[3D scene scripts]
------------
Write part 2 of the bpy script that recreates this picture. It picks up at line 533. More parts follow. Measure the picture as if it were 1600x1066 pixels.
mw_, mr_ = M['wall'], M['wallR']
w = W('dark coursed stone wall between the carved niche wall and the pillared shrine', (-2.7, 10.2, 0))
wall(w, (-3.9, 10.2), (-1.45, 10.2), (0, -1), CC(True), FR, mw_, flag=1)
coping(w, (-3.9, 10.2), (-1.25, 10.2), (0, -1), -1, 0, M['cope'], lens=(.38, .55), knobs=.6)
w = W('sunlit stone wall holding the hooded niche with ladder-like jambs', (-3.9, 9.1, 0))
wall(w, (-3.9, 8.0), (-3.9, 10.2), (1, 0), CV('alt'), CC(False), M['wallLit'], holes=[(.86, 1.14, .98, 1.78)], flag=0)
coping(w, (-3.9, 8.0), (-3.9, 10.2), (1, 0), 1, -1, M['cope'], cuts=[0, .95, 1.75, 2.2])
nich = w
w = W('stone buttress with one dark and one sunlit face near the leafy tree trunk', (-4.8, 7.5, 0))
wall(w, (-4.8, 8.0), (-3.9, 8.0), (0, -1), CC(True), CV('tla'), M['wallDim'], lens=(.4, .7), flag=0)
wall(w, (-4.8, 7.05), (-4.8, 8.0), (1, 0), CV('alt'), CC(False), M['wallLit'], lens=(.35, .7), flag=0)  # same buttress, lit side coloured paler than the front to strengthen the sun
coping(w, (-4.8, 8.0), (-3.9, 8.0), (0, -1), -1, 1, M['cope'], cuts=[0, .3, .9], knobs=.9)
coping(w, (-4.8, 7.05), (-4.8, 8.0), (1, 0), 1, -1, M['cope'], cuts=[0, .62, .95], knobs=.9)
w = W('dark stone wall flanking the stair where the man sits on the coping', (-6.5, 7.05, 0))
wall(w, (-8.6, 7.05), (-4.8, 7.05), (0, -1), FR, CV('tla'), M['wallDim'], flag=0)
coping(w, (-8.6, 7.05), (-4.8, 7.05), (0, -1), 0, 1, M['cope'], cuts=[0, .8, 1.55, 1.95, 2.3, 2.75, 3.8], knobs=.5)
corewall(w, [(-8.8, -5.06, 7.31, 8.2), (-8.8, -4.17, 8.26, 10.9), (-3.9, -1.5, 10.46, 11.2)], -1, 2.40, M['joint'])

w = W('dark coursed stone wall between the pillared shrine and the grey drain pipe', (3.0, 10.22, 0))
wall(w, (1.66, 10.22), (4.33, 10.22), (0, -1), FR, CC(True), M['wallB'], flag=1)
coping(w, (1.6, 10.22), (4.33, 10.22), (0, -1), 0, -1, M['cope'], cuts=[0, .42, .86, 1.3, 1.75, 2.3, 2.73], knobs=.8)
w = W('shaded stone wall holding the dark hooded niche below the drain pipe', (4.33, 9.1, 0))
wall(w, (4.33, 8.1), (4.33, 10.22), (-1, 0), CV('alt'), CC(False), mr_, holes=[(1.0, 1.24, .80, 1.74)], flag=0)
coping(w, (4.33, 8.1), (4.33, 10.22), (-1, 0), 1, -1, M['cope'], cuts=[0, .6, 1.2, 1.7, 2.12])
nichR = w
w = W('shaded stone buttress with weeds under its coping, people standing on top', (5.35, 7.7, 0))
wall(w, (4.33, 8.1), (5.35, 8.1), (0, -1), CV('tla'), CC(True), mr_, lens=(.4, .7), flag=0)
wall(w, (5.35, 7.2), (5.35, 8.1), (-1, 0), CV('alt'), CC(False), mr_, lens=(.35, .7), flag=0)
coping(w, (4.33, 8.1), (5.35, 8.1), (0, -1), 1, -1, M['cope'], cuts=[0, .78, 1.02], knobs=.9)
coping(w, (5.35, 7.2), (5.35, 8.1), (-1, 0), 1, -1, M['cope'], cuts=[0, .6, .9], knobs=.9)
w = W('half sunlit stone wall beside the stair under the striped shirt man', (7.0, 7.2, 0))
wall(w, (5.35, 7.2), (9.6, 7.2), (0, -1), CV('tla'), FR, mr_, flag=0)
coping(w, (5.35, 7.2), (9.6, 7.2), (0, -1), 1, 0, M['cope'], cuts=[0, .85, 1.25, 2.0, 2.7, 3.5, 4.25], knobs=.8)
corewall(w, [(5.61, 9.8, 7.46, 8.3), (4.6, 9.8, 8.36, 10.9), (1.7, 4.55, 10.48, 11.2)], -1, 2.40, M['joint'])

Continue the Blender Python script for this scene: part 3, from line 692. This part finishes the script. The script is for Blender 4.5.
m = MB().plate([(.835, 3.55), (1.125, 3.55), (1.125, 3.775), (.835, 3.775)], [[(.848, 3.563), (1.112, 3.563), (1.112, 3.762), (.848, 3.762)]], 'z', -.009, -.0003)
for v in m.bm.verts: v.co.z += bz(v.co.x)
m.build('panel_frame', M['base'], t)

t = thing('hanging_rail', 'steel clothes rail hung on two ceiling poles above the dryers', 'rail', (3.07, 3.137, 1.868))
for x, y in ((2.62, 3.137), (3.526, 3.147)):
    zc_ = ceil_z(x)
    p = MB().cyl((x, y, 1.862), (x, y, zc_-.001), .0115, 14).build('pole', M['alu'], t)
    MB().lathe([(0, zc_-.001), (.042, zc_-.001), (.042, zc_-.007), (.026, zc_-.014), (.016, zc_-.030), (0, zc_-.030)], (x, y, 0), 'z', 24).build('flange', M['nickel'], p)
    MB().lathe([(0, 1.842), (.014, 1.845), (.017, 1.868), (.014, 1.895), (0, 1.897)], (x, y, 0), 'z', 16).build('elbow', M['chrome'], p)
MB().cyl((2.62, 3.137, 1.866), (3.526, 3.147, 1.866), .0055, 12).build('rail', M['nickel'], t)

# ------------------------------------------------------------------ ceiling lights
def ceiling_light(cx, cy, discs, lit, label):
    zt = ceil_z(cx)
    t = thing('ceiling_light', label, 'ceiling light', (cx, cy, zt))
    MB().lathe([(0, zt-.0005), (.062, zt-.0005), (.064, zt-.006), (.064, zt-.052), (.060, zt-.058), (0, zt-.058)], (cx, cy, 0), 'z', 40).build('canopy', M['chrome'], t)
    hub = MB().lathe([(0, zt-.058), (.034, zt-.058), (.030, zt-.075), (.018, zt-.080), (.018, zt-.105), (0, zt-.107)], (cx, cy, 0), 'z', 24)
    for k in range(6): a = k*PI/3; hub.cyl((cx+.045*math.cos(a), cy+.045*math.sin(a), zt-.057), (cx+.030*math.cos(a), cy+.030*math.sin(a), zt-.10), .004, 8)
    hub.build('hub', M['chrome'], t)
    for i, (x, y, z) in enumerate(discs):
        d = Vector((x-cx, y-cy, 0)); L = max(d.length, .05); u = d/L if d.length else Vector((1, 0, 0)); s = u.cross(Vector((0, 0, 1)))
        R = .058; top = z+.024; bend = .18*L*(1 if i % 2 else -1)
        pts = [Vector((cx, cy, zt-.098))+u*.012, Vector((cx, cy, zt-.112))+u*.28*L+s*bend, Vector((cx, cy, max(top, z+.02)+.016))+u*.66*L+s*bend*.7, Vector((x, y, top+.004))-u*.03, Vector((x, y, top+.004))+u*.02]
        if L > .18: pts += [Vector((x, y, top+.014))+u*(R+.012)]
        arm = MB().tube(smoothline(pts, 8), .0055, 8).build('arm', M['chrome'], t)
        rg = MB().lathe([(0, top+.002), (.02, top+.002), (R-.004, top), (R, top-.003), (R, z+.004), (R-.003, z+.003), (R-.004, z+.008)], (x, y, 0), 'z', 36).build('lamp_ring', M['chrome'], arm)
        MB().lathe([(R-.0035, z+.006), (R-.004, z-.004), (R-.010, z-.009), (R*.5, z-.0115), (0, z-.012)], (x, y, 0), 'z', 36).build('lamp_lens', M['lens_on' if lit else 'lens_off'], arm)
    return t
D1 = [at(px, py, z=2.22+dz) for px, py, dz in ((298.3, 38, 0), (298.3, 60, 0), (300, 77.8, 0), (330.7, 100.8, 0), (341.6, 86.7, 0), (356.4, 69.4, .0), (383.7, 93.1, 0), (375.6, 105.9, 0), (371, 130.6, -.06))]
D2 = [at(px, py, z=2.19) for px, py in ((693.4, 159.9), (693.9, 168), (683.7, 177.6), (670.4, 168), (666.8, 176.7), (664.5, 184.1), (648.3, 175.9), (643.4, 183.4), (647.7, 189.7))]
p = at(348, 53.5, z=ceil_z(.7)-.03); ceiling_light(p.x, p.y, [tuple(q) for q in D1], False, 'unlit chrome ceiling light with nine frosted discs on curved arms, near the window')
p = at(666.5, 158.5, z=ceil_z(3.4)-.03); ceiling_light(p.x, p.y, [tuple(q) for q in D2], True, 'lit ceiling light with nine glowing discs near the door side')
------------
DIRECTION: Write out, from the lines above, only those from the line with "FR, mw_, flag=1)" to the line with "w = W('dark coursed stone wall between the pillared", exactly as given, including the first and the last.

RESULT:
wall(w, (-3.9, 10.2), (-1.45, 10.2), (0, -1), CC(True), FR, mw_, flag=1)
coping(w, (-3.9, 10.2), (-1.25, 10.2), (0, -1), -1, 0, M['cope'], lens=(.38, .55), knobs=.6)
w = W('sunlit stone wall holding the hooded niche with ladder-like jambs', (-3.9, 9.1, 0))
wall(w, (-3.9, 8.0), (-3.9, 10.2), (1, 0), CV('alt'), CC(False), M['wallLit'], holes=[(.86, 1.14, .98, 1.78)], flag=0)
coping(w, (-3.9, 8.0), (-3.9, 10.2), (1, 0), 1, -1, M['cope'], cuts=[0, .95, 1.75, 2.2])
nich = w
w = W('stone buttress with one dark and one sunlit face near the leafy tree trunk', (-4.8, 7.5, 0))
wall(w, (-4.8, 8.0), (-3.9, 8.0), (0, -1), CC(True), CV('tla'), M['wallDim'], lens=(.4, .7), flag=0)
wall(w, (-4.8, 7.05), (-4.8, 8.0), (1, 0), CV('alt'), CC(False), M['wallLit'], lens=(.35, .7), flag=0)  # same buttress, lit side coloured paler than the front to strengthen the sun
coping(w, (-4.8, 8.0), (-3.9, 8.0), (0, -1), -1, 1, M['cope'], cuts=[0, .3, .9], knobs=.9)
coping(w, (-4.8, 7.05), (-4.8, 8.0), (1, 0), 1, -1, M['cope'], cuts=[0, .62, .95], knobs=.9)
w = W('dark stone wall flanking the stair where the man sits on the coping', (-6.5, 7.05, 0))
wall(w, (-8.6, 7.05), (-4.8, 7.05), (0, -1), FR, CV('tla'), M['wallDim'], flag=0)
coping(w, (-8.6, 7.05), (-4.8, 7.05), (0, -1), 0, 1, M['cope'], cuts=[0, .8, 1.55, 1.95, 2.3, 2.75, 3.8], knobs=.5)
corewall(w, [(-8.8, -5.06, 7.31, 8.2), (-8.8, -4.17, 8.26, 10.9), (-3.9, -1.5, 10.46, 11.2)], -1, 2.40, M['joint'])

w = W('dark coursed stone wall between the pillared shrine and the grey drain pipe', (3.0, 10.22, 0))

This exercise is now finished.